The WA Forest Alliance says there has been increased community support to ban logging in Helms Forest in Nannup.
More than 80 people from the local and surrounding communities turned out at a protest at the weekend, calling for increased protection of the south-west forest.
Jess Beckerling says Helms Forest has become home to all three species of cockatoos in the south-west after surrounding areas have been burnt or logged in recent years.
"There's been around about 1,000 kilometres of forest and bushland that have been intensively burnt by prescribed burn escapes and when those fires get up into the canopy, the feed production is wiped out in the canopy for five years or more, so the seed obviously is necessary for the cockatoos and the cockatoos' food resources have been massively depleted," she said.
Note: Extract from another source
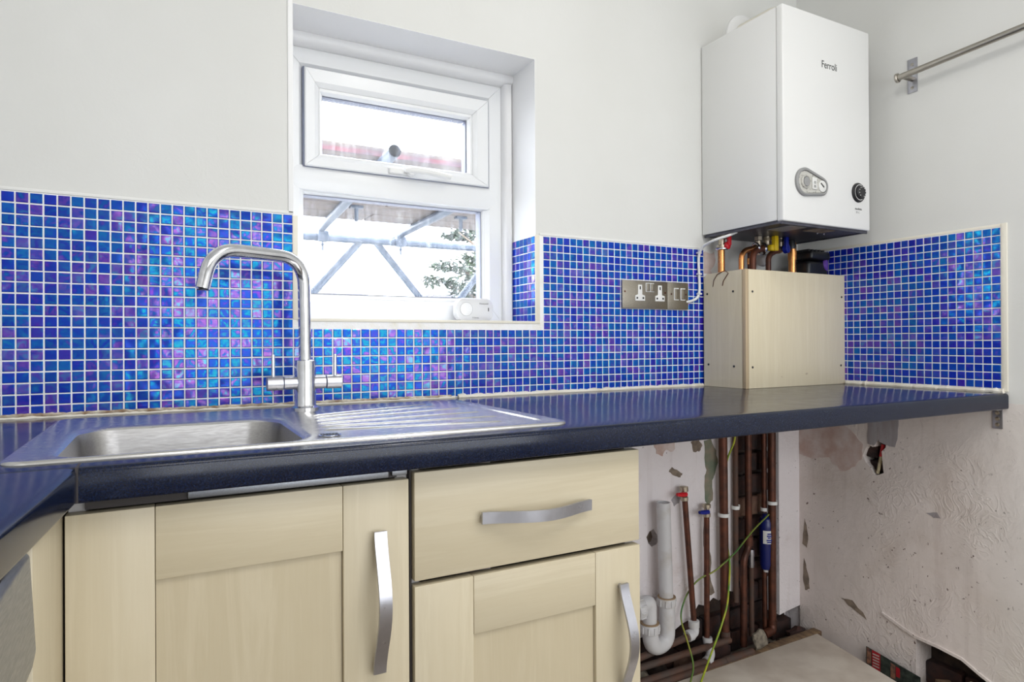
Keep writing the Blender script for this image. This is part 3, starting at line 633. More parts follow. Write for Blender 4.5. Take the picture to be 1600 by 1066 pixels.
# ------------------------------------------------------------------ tap
tx, ty = 0.534, -0.137
tp = thing('mixer_tap', 'tall chrome swan neck mixer tap with two lever handles', 'tap', (tx, ty, 0.9148))
obj('tap_body', MB().lathe([(0.029, 0), (0.029, 0.006), (0.0225, 0.009), (0.0215, 0.012), (0.0215, 0.1035), (0.019, 0.105), (0.014, 0.106)], (tx, ty, 0.9145), (0, 0, 1), 36), 'chrome', tp)
sp = [(tx, ty, 1.018), (tx - 0.002, ty, 1.233), (0.352, -0.226, 1.232), (0.335, -0.2345, 1.155)]
P = [Vector(p) for p in sp]
def arc(P, i, f, n=12):
    a, b, c = P[i - 1], P[i], P[i + 1]; p1 = b + (a - b).normalized() * f; p2 = b + (c - b).normalized() * f
    return [p1 * (1 - t) ** 2 + b * 2 * t * (1 - t) + p2 * t * t for t in [k / n for k in range(n + 1)]]
path = [P[0]] + arc(P, 1, 0.062) + arc(P, 2, 0.052) + [P[3]]
obj('spout', MB().tube(path, 0.0128, 24), 'chrome', tp)
obj('aerator', MB().lathe([(0.0095, 0), (0.0095, 0.002), (0.0, 0.002)], P[3] - Vector((0, 0, 0.0005)), (0, 0, -1)), 'black', tp)
for sgn, xe in ((-1, 0.457), (1, 0.609)):
    hm = obj('handle', MB().lathe([(0.0135, 0), (0.0145, 0.001), (0.0145, 0.031), (0.0135, 0.032)], (xe, ty - 0.004 * (sgn < 0), 0.972), (-sgn, 0, 0), 28), 'satin', tp)
    obj('stem', MB().lathe([(0.0135, 0), (0.0135, 0.030)], (xe - sgn * 0.034, ty, 0.972), (-sgn, 0, 0), 28), 'satin', tp)
    obj('lever_pin', MB().tube([(xe - sgn * 0.013, ty - 0.001, 0.984), (xe - sgn * 0.013, ty - 0.001, 1.031)], 0.0038, 12), 'chrome', hm)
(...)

She says she is pleased to see the increased community support to ban logging in the Helms Forest.
"There's an incredibly large number of community groups and individuals now active in the south-west wanting to see Helms protected," she said.
"We need to protect our native forests.
"It's an uneconomic industry, it's not ecologically sustainable to continue logging them and Helms is standing out as an area that we need to protect the most urgently right now."
The Forest Industries Federation says the logging, due to start this week, is in areas which pose no threat to cockatoos.
The federation says the high number of the birds prove the logging which took place in 2007 had no impact on cockatoo numbers.
It says extra care will be taken to preserve marri trees which provide food and a breeding habitat for the cockatoos.